What you are asked to do —
Copy out precisely the lines beginning at the line that contains "5, dict(y0=405, y1=470))])" and ending at the line that contains "1027)], ext=(26, 10))", including both.

Source data —
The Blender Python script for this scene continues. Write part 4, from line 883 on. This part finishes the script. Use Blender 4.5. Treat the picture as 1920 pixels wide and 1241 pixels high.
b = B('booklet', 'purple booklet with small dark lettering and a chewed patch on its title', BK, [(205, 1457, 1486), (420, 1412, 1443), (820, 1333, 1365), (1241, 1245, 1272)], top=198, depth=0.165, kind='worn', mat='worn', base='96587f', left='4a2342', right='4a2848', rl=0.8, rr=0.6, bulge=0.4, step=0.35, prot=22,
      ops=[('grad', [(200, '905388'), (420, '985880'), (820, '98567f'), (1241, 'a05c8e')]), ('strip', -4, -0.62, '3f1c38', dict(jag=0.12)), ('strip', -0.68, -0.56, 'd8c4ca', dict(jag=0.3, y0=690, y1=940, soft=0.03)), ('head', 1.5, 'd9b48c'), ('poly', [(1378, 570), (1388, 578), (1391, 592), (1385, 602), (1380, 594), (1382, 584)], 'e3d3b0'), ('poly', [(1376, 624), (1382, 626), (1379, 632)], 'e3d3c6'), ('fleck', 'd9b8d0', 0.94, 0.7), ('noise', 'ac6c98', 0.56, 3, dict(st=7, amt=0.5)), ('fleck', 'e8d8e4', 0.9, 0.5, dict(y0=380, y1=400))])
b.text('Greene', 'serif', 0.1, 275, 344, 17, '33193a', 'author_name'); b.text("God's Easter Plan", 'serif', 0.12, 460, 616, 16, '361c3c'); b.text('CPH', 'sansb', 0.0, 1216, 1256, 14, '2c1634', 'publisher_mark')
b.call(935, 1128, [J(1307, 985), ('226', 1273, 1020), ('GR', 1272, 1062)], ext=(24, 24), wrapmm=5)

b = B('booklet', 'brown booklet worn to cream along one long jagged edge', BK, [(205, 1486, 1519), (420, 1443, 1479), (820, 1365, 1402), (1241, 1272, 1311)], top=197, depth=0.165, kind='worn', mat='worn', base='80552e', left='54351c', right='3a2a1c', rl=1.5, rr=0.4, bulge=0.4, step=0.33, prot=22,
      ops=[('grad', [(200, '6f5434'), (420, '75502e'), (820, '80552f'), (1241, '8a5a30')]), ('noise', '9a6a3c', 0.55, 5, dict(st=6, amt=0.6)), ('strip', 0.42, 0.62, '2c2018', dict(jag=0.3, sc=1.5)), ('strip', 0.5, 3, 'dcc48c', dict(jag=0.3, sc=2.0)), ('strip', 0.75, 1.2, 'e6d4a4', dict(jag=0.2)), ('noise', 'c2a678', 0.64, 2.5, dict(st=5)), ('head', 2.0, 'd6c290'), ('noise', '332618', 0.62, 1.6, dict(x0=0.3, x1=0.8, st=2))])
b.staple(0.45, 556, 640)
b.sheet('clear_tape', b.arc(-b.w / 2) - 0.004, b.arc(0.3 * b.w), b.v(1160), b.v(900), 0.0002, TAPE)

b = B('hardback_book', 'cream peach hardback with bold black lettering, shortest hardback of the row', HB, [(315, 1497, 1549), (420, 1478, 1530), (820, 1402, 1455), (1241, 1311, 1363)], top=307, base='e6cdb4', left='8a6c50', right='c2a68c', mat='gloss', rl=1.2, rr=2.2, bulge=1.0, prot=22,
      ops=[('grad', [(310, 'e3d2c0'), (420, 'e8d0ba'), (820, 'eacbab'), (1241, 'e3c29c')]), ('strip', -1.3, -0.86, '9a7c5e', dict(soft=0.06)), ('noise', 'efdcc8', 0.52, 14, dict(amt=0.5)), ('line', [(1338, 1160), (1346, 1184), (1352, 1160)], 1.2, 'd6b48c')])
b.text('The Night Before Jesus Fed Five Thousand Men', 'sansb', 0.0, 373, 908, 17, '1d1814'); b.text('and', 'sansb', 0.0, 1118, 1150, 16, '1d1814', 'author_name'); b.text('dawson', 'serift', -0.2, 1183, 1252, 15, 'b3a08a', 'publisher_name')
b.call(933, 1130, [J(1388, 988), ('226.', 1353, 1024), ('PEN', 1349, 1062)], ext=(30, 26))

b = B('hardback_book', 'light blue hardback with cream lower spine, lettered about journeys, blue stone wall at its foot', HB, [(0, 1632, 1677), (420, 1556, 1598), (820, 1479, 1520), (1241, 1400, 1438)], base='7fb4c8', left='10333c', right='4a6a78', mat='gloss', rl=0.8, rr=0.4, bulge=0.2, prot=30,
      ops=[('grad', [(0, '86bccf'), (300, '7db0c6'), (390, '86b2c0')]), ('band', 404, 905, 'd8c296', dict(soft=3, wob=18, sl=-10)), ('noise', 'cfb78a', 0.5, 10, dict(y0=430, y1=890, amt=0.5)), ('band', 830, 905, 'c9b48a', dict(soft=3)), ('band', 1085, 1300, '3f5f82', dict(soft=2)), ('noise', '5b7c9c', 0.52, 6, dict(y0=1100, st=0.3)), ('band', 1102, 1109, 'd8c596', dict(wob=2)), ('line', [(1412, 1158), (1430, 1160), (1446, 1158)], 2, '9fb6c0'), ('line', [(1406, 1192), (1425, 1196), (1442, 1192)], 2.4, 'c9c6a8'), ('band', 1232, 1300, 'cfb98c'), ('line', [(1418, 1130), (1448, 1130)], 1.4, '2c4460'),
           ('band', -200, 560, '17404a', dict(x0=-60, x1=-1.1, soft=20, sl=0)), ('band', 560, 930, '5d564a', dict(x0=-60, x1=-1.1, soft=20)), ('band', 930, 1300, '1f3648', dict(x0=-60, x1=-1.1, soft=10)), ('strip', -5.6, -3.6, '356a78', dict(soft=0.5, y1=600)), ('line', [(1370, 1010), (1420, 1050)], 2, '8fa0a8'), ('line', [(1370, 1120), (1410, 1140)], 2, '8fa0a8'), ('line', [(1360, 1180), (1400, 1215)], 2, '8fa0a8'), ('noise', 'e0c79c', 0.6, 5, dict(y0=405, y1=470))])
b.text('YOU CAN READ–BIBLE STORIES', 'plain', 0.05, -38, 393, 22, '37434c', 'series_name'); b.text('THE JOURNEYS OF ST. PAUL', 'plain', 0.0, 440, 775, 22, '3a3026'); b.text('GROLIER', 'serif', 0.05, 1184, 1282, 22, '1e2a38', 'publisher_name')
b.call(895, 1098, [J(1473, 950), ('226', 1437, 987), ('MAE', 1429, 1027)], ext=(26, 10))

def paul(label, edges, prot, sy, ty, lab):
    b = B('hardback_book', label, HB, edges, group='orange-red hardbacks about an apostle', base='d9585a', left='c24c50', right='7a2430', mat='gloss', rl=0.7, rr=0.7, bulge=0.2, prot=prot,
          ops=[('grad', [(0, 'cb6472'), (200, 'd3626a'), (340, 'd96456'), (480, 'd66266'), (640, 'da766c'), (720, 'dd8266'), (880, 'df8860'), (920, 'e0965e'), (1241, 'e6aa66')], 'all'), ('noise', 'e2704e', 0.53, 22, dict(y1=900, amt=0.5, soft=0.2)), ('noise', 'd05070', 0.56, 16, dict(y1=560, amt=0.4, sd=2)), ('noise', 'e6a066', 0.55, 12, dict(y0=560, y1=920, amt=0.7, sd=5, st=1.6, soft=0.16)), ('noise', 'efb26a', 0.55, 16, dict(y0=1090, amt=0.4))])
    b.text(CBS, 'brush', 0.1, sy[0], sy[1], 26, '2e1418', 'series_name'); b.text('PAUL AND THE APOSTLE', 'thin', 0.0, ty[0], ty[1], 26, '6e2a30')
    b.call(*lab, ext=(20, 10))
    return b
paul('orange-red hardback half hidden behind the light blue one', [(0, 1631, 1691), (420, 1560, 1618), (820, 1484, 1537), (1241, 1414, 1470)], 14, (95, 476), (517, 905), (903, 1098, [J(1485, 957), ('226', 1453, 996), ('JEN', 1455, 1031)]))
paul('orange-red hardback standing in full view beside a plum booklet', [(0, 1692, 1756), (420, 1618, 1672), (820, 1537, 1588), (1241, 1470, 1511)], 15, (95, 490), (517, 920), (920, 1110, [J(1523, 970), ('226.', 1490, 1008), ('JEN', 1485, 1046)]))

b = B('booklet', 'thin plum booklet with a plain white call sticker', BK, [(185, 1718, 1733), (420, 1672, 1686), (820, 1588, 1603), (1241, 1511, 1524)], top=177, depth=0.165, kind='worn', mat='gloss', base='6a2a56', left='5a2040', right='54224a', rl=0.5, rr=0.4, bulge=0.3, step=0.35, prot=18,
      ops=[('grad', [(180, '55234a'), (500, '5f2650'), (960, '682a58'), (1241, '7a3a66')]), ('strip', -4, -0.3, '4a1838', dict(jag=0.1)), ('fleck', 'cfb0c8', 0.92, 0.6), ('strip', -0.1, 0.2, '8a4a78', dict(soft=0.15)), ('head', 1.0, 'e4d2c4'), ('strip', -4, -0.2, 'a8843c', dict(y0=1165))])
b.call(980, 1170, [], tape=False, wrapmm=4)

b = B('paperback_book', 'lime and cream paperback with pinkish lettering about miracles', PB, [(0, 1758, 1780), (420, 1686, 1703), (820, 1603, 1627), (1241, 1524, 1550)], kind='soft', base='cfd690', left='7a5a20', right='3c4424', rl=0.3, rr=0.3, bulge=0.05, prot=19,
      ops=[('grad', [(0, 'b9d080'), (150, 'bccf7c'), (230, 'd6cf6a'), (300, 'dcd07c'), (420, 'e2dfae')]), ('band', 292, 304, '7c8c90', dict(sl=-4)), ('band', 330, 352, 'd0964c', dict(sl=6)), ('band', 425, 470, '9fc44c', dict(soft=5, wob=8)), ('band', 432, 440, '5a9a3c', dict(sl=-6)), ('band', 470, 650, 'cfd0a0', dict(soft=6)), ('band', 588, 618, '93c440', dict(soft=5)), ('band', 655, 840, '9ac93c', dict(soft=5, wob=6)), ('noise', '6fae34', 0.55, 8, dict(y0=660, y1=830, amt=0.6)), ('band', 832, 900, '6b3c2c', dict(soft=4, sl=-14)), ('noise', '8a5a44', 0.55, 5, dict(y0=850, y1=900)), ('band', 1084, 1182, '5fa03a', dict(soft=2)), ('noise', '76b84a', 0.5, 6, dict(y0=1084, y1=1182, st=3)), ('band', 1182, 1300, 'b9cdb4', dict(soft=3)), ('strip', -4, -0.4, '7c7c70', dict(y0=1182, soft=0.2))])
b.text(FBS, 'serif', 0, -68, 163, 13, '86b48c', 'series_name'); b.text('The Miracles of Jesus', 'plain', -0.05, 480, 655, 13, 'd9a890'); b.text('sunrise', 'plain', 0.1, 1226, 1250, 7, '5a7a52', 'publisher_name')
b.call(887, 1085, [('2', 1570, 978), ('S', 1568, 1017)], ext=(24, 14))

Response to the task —
           ('band', -200, 560, '17404a', dict(x0=-60, x1=-1.1, soft=20, sl=0)), ('band', 560, 930, '5d564a', dict(x0=-60, x1=-1.1, soft=20)), ('band', 930, 1300, '1f3648', dict(x0=-60, x1=-1.1, soft=10)), ('strip', -5.6, -3.6, '356a78', dict(soft=0.5, y1=600)), ('line', [(1370, 1010), (1420, 1050)], 2, '8fa0a8'), ('line', [(1370, 1120), (1410, 1140)], 2, '8fa0a8'), ('line', [(1360, 1180), (1400, 1215)], 2, '8fa0a8'), ('noise', 'e0c79c', 0.6, 5, dict(y0=405, y1=470))])
b.text('YOU CAN READ–BIBLE STORIES', 'plain', 0.05, -38, 393, 22, '37434c', 'series_name'); b.text('THE JOURNEYS OF ST. PAUL', 'plain', 0.0, 440, 775, 22, '3a3026'); b.text('GROLIER', 'serif', 0.05, 1184, 1282, 22, '1e2a38', 'publisher_name')
b.call(895, 1098, [J(1473, 950), ('226', 1437, 987), ('MAE', 1429, 1027)], ext=(26, 10))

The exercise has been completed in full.